(Scripts that build scenes)
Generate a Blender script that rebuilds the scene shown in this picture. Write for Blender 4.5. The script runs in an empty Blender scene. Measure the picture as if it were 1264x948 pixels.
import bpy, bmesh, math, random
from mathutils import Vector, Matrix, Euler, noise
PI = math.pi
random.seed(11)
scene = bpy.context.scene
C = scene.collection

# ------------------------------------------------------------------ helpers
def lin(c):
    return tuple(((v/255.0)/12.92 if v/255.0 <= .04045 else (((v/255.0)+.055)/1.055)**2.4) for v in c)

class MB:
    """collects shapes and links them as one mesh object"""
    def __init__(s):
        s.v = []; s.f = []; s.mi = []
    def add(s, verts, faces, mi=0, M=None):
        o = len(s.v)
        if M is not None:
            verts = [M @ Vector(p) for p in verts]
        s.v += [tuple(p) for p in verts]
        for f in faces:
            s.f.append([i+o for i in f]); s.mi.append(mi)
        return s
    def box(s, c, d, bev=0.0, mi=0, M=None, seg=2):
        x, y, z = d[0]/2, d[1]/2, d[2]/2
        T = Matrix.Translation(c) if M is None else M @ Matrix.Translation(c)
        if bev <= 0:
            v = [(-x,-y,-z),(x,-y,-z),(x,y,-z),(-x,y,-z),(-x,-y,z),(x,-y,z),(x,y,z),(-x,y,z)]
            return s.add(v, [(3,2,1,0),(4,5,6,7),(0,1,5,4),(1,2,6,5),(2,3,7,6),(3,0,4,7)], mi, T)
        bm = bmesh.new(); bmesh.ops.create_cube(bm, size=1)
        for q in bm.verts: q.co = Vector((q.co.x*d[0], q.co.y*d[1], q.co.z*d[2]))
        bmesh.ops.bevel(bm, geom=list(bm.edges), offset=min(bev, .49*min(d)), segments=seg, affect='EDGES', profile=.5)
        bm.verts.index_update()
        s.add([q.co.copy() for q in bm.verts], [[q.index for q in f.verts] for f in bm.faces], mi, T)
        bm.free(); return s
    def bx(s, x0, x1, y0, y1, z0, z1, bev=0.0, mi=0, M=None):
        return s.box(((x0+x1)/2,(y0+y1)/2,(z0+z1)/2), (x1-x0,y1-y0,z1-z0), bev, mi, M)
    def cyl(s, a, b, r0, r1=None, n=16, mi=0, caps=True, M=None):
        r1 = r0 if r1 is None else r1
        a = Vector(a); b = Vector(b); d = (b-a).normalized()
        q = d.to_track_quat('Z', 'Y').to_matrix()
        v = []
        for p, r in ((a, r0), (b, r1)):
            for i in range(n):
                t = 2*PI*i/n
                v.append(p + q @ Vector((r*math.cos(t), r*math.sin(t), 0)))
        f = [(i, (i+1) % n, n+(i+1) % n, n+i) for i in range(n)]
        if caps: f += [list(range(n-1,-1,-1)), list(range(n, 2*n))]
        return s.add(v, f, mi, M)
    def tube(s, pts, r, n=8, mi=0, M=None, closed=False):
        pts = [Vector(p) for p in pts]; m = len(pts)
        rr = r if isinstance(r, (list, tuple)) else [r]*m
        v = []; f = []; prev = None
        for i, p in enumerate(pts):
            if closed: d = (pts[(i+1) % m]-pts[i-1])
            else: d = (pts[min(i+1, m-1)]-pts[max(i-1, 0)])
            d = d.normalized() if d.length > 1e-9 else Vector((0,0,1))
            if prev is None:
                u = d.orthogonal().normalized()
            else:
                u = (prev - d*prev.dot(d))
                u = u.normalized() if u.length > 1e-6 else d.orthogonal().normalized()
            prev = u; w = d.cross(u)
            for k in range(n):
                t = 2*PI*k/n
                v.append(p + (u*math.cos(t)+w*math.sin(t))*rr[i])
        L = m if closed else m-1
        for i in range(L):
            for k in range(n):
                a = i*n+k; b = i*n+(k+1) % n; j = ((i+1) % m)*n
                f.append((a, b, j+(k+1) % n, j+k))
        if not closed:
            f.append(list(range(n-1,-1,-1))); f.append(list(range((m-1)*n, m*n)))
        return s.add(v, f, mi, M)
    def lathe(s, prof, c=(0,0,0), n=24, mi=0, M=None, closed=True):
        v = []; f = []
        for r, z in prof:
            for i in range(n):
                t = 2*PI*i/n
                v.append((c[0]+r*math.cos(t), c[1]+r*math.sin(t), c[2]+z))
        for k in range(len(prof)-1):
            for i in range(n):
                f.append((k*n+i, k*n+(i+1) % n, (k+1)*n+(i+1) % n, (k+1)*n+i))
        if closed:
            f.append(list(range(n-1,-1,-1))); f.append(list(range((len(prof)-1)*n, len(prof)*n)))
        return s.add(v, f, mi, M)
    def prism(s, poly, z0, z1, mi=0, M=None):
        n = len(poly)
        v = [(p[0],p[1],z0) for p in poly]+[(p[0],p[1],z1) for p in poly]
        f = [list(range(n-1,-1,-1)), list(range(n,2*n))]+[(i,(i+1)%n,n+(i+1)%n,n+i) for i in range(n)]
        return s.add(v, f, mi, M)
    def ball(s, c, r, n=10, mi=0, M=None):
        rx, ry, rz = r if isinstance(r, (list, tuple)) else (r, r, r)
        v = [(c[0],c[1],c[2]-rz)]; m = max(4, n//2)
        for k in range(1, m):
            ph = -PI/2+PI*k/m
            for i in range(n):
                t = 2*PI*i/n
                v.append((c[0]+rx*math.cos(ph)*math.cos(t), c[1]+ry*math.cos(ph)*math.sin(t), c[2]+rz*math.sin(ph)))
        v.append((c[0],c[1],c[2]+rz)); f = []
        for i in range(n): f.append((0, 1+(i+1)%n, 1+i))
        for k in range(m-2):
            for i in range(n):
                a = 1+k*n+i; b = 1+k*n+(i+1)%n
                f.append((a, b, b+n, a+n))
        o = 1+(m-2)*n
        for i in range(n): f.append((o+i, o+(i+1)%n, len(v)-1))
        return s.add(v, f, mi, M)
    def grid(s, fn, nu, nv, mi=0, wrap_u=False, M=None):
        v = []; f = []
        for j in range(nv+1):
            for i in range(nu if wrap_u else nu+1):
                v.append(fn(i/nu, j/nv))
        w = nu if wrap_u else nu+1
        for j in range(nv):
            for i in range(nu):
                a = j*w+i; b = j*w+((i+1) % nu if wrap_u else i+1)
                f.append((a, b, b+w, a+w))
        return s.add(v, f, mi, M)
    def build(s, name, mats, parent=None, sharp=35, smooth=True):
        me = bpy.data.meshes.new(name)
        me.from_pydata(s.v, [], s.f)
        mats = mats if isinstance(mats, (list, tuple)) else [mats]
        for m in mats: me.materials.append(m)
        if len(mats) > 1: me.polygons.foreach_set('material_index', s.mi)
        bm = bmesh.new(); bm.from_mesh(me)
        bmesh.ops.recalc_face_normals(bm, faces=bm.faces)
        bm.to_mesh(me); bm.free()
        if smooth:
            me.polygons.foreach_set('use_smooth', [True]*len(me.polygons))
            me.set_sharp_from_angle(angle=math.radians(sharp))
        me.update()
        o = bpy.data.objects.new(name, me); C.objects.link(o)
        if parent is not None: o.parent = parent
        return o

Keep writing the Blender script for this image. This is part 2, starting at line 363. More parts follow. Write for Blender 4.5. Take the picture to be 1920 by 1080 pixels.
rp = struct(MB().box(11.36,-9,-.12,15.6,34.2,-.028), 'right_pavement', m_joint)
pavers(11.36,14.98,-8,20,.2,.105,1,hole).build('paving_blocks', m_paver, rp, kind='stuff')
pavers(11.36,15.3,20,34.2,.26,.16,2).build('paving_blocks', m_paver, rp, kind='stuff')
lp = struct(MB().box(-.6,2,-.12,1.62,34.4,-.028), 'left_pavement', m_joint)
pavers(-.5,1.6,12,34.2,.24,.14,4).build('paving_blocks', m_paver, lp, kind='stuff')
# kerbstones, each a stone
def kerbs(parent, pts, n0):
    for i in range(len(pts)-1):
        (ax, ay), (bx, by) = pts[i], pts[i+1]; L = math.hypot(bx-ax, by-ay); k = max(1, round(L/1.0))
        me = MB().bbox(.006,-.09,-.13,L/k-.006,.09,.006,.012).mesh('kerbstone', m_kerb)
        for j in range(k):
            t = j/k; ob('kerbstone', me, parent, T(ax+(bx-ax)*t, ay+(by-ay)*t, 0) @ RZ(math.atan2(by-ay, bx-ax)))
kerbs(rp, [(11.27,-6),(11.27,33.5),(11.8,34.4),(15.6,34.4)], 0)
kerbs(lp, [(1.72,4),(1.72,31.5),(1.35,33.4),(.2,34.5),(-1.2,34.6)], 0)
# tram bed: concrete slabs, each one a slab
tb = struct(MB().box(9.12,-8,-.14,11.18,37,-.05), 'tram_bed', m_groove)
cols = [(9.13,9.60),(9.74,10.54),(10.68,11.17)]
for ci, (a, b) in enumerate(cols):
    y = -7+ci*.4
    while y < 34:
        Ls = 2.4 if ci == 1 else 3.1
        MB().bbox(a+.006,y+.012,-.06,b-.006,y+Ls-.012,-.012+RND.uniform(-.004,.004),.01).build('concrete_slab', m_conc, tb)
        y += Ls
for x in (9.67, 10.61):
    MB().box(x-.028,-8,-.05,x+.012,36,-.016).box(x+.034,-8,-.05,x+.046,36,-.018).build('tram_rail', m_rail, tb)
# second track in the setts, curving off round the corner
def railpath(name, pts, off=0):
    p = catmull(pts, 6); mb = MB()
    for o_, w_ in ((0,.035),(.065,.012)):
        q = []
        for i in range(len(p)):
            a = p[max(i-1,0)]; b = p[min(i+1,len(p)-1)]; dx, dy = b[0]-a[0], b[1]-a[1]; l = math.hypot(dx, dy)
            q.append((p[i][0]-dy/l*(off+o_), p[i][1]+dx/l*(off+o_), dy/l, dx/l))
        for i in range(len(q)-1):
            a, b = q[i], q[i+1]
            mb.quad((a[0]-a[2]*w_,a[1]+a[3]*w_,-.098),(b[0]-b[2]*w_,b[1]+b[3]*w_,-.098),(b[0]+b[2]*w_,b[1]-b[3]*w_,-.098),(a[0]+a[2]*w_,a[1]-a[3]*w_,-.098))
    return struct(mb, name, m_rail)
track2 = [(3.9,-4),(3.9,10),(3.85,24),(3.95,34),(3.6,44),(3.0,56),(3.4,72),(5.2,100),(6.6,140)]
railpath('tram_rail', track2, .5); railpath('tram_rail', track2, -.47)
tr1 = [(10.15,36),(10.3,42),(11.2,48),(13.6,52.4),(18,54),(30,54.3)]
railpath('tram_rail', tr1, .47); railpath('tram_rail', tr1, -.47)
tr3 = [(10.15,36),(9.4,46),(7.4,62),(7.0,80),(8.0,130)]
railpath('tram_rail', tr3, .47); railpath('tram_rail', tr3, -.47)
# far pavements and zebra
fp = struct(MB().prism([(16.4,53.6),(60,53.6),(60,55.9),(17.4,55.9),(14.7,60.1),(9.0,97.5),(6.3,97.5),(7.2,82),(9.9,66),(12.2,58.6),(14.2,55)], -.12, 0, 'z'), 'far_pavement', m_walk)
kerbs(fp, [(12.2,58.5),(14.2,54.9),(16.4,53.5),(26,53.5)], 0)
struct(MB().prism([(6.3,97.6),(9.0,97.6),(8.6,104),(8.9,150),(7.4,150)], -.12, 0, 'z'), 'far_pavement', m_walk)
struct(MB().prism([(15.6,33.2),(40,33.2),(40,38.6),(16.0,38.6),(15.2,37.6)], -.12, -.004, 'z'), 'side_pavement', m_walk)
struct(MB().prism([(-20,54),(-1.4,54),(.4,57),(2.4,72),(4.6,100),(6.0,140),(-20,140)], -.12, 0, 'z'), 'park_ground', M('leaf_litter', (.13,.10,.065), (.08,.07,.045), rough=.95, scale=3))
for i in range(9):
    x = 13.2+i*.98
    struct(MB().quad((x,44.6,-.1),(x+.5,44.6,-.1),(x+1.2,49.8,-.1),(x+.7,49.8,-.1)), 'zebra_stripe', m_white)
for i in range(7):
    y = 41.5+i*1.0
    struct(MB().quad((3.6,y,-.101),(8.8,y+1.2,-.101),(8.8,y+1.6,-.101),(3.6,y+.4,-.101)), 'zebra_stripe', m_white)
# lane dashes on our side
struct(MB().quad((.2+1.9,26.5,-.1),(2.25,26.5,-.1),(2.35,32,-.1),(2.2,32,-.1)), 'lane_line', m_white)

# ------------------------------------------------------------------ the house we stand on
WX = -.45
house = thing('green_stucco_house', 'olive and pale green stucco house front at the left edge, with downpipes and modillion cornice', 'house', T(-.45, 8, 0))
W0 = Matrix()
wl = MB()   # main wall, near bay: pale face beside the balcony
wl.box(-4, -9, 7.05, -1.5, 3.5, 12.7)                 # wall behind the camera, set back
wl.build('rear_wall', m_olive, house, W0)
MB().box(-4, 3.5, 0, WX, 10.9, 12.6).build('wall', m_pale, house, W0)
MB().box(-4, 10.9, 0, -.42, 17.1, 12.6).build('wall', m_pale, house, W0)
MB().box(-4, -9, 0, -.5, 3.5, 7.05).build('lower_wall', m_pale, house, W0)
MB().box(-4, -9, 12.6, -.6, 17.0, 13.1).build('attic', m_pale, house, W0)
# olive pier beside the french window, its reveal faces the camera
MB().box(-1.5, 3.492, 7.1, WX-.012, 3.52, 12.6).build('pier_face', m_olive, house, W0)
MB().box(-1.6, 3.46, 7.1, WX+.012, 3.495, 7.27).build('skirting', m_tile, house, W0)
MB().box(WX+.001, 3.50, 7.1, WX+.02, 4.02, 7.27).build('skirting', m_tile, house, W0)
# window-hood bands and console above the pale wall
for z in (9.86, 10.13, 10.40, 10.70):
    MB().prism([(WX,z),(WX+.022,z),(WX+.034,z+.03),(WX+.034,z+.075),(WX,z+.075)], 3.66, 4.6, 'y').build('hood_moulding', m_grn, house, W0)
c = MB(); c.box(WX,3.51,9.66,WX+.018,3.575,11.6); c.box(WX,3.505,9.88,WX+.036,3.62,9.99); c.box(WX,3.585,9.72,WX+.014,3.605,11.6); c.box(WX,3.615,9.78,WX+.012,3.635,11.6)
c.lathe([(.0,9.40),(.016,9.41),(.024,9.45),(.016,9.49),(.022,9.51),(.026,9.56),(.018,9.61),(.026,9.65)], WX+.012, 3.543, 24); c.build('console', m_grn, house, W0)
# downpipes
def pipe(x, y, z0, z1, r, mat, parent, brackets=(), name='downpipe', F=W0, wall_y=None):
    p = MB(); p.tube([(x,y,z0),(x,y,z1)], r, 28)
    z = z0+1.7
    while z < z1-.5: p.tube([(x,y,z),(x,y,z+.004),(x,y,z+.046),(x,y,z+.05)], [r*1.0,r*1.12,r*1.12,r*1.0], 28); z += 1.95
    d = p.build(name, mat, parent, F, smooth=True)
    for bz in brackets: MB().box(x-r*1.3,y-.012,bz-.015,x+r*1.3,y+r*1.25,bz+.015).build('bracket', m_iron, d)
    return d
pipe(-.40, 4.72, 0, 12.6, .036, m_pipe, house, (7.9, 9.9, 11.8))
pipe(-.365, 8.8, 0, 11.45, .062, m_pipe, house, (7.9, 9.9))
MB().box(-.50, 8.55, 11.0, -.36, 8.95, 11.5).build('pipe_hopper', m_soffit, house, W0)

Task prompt
Print, please, the lines from the first line of the material through the line that contains "return tuple(((v/255.0)/12.92 if", exactly as written and with nothing added.

Problem solution
Generate a Blender script that rebuilds the scene shown in this picture. Write for Blender 4.5. The script runs in an empty Blender scene. Measure the picture as if it were 1264x948 pixels.
import bpy, bmesh, math, random
from mathutils import Vector, Matrix, Euler, noise
PI = math.pi
random.seed(11)
scene = bpy.context.scene
C = scene.collection

# ------------------------------------------------------------------ helpers
def lin(c):
    return tuple(((v/255.0)/12.92 if v/255.0 <= .04045 else (((v/255.0)+.055)/1.055)**2.4) for v in c)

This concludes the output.